I recently bought a 1996 Dodge Campervan. The previous owner had installed a battery disconnect for the starting battery. He advised me to disconnect it when I'm not using the van (though I don't understand exactly for how long "not using it" means). I have been doing that. What about the deep-cell house battery? Should I also disconnect it under some circumstances? There is a 50w solar panel on the roof.
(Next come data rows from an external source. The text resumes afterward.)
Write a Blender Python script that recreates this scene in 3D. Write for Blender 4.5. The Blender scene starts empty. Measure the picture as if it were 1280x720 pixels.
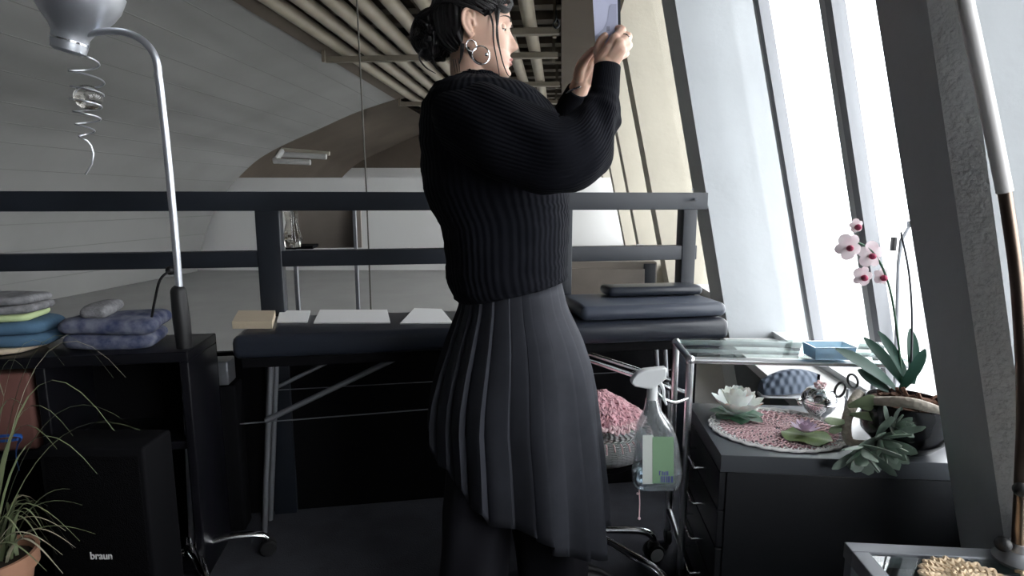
import bpy, math, random
from math import sin, cos, pi, tan, atan, sqrt, exp, radians
from mathutils import Vector, Matrix, noise
random.seed(7)
SC = bpy.context.scene
COL = SC.collection

# ------------------------------------------------------------------ camera, sky, exposure
EYE = 1.12
F = 720.0                       # focal length in pixels of the 1280 px wide frame
TILT = atan(110 / 720)
cd = bpy.data.cameras.new('camera'); cam = bpy.data.objects.new('camera', cd); COL.objects.link(cam)
cam.location = (0, 0, EYE); cam.rotation_euler = (pi/2 - TILT, 0, 0)
cd.sensor_width = 36; cd.lens = F/1280*36; cd.clip_start = .02; cd.clip_end = 200
SC.camera = cam
w = bpy.data.worlds.new('overcast_sky'); SC.world = w; w.use_nodes = True
bg = w.node_tree.nodes['Background']; bg.inputs[0].default_value = (.94, .97, 1.0, 1); bg.inputs[1].default_value = 8.5
SC.view_settings.view_transform = 'Standard'; SC.view_settings.look = 'None'
SC.view_settings.exposure = 0.0; SC.view_settings.gamma = 1; SC.view_settings.use_curve_mapping = False

SL = .085                       # the room runs along (SL, 1)
RW = -atan(SL)                  # rotation of things square to the window wall
CI = .73                        # inner pillar plane at eye level: X = CI + SL*Y
CG = .955                       # glass plane
LEAN = .24

def ray(px, py):
    x = (px-640)/F; y = (360-py)/F
    Y = cos(TILT) + y*sin(TILT); Z = y*cos(TILT) - sin(TILT)
    return x/Y, Z/Y
def P(px, py, Y):               # the place seen at a pixel, Y metres ahead
    a, b = ray(px, py); return Vector((a*Y, Y, EYE + b*Y))
def PZ(px, py, z):              # the place seen at a pixel, at height z
    a, b = ray(px, py); Y = (z-EYE)/b; return Vector((a*Y, Y, z))
def V(*a): return Vector(a)
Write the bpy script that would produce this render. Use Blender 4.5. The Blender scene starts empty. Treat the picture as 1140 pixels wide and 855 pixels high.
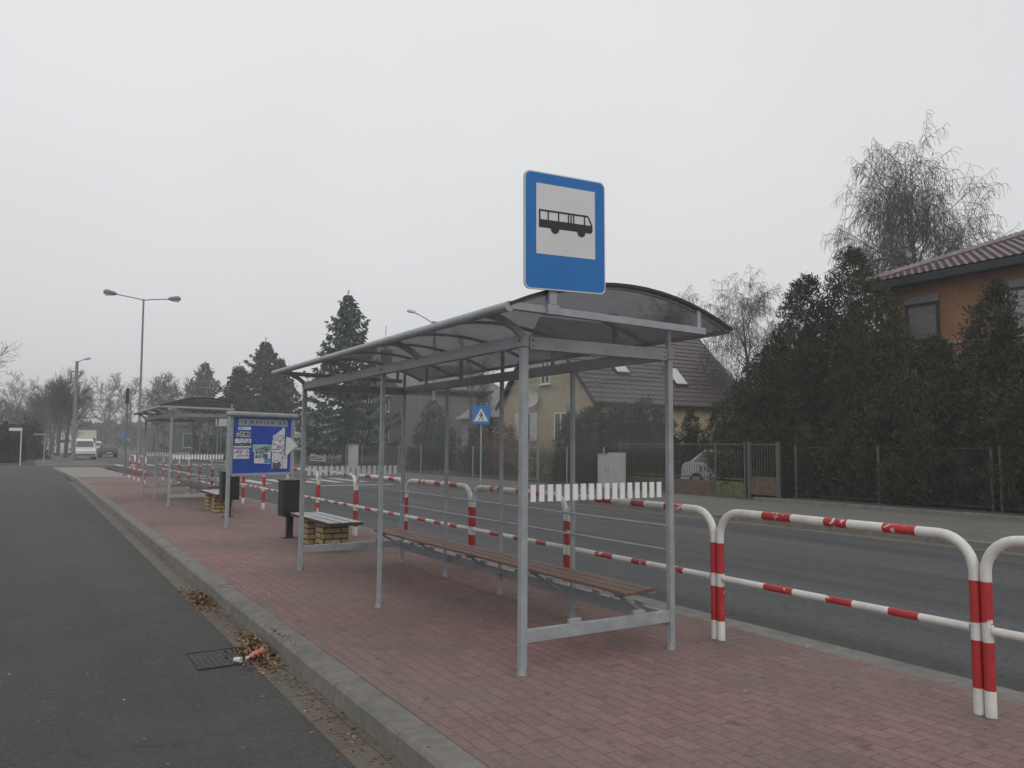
import bpy, math, random
from mathutils import Vector, Matrix
import mathutils.noise as mn
R=random.Random(7)
sc=bpy.context.scene
COL=sc.collection
PI=math.pi
# ------------------------------------------------------------------ materials
def nt(m):
    m.use_nodes=True; n=m.node_tree; n.nodes.clear(); return n
def N(t,typ,**k):
    n=t.nodes.new(typ)
    for a,b in k.items():
        if a=='I':
            for i,v in b.items(): n.inputs[i].default_value=v
        else: setattr(n,a,b)
    return n
def L(t,a,b): t.links.new(a,b)
def c4(c): return (c[0],c[1],c[2],1)
def sc3(c,k): return (c[0]*k,c[1]*k,c[2]*k)
def mat(name,col,rough=.7,var=.18,scale=6,bump=.0,bscale=40,metal=0,col2=None,dirt=0,dirtcol=(.06,.055,.05),dscale=1.5,island=0,spec=.4,obj=True,stretch=(1,1,1),sharp=(.35,.65)):
    m=bpy.data.materials.new(name); t=nt(m)
    out=N(t,'ShaderNodeOutputMaterial'); p=N(t,'ShaderNodeBsdfPrincipled',I={'Roughness':rough,'Metallic':metal,'Specular IOR Level':spec})
    L(t,p.outputs[0],out.inputs[0])
    tc=N(t,'ShaderNodeTexCoord'); mp=N(t,'ShaderNodeMapping',I={'Scale':stretch}); L(t,tc.outputs['Object'],mp.inputs[0])
    no=N(t,'ShaderNodeTexNoise',I={'Scale':scale,'Detail':8,'Roughness':.62}); L(t,mp.outputs[0],no.inputs['Vector'])
    cr=N(t,'ShaderNodeValToRGB'); L(t,no.outputs['Fac'],cr.inputs[0])
    a=sc3(col,1-var) if col2 is None else col; b=sc3(col,1+var) if col2 is None else col2
    cr.color_ramp.elements[0].position=sharp[0]; cr.color_ramp.elements[1].position=sharp[1]
    cr.color_ramp.elements[0].color=c4(a); cr.color_ramp.elements[1].color=c4(b)
    last=cr.outputs[0]
    if island:
        g=N(t,'ShaderNodeNewGeometry'); mr=N(t,'ShaderNodeMapRange',I={3:1-island,4:1+island}); L(t,g.outputs['Random Per Island'],mr.inputs[0])
        mx=N(t,'ShaderNodeMix',data_type='RGBA',blend_type='MULTIPLY',I={0:1.0}); L(t,last,mx.inputs[6]); L(t,mr.outputs[0],mx.inputs[7]); last=mx.outputs[2]
    if dirt:
        n2=N(t,'ShaderNodeTexNoise',I={'Scale':dscale,'Detail':10,'Roughness':.7}); L(t,tc.outputs['Object'],n2.inputs['Vector'])
        r2=N(t,'ShaderNodeMapRange',I={1:.45,2:.75,3:0,4:dirt}); L(t,n2.outputs['Fac'],r2.inputs[0])
        mx=N(t,'ShaderNodeMix',data_type='RGBA',I={7:c4(dirtcol)}); L(t,r2.outputs[0],mx.inputs[0]); L(t,last,mx.inputs[6]); last=mx.outputs[2]
    L(t,last,p.inputs['Base Color'])
    if bump:
        n3=N(t,'ShaderNodeTexNoise',I={'Scale':bscale,'Detail':6}); L(t,tc.outputs['Object'],n3.inputs['Vector'])
        b=N(t,'ShaderNodeBump',I={'Strength':bump,'Distance':.02}); L(t,n3.outputs['Fac'],b.inputs['Height']); L(t,b.outputs[0],p.inputs['Normal'])
    return m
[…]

Thanks for your help, Jeanne

Mortons on the Move

Monday 23rd of January 2023

The previous owner probably noticed the van had a draw that would kill the starter, how quickly that happens will be specific to your van but I would hope you only would have to do that when storing for maybe a few weeks or longer. As for the house deep cell, its good to disconnect that too in certain circumstances that might drain it. As long as everything is off that 50 watt solar should keep it topped off if its outside. If your storing inside and not plugged in then disconnecting the deep cycle batteries would be best as small parasitic loads will drain it. Basically, RV's alwasy have a little battery drain and it needs to be made up for by shore or solar, or disconnected.


Friday 2nd of July 2021

Interesting article on batteries. Do you think crank batteries will eventually be replaced by a type of Li battery or will it likely be some other chemistry?

Mortons on the Move

Thursday 3rd of March 2022

I bet that when solid-state Li batteries become available we will see cranking options. They will have higher current and temp limits. Technically the current Li can do it but its hard on the BMS systems.


Sunday 27th of June 2021

Hi Tom and Caitlin. Loneoutdoorsman here. Ey purchased two Battle Born Batteries 6 months ago. They are a perfect combination to the 400w of solar setup from A & M Solar Company located in Springfield Oregon. Would you please comment on the use of Lithium ion batteries to start the 2500w propane generator. Thank you for providing very factual RV information. Burn Diesel Arctic Fox 990 Truck Camper on a Ford F-350, diesel, 4X, duel.

Mortons on the Move

Thursday 3rd of March 2022

Your continuous current limit is 200A but it can burst to 400 for a short bit. Starting big motors is a problem with these limits but a 2500 watt generator should be fine with that setup. The batteries will just shut down if they are overloaded.